The fact is, we all have special needs. The problem is that most of us don’t realize it. Sometimes people ask me if people with intellectual disabilities can respond to the gospel. My answer is that they may be some of the only ones who truly can. To come to Jesus, you have to admit you need him. Some people think religion is a crutch. And maybe it is. But you know what? When you’re crippled, that’s not bad.

Some people wonder if there will be people with disabilities in heaven. And I think there’s two answers to that. On one hand, I believe that right now, Gail is completely whole. She is strong in mind and body.
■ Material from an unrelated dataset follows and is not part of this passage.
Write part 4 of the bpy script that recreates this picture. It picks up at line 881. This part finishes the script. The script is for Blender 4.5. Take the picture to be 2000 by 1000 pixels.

She is thinking clearly. She is no longer seeing through a glass darkly. She has been made perfect.

But on the other hand, the only people who are in heaven are people who recognize they are helpless without Jesus. Is Heaven handicapped accessible? Friends, I am here to tell you that Heaven is handicapped required.

So please permit me to close by explaining what you might think of as the wheelchair ramp to a relationship with Jesus. It doesn’t require a seminary education. Gail never went to seminary. She never wrote a sermon or taught a Sunday school lesson. But I believe we can learn more from her simple faith, and her genuine care for others than we could learn from the most profound theologian.

Karl Barth was one of the most brilliant theologians of the 20th century. In 1919, at the age of twenty-eight he published his commentary on Romans. In 1931, he began work on his massive, twelve volume, 9,000 page, six million word. Church Dogmatics, one of the longest works of systematic theology ever written.

In 1962, six years before his death, Karl Barth was asked how he would summarize the essence of the millions of words he had published on the nature of God and the principles of theology. Karl Barth smiled, and said, “Jesus loves me, this I know, for the Bible tells me so.”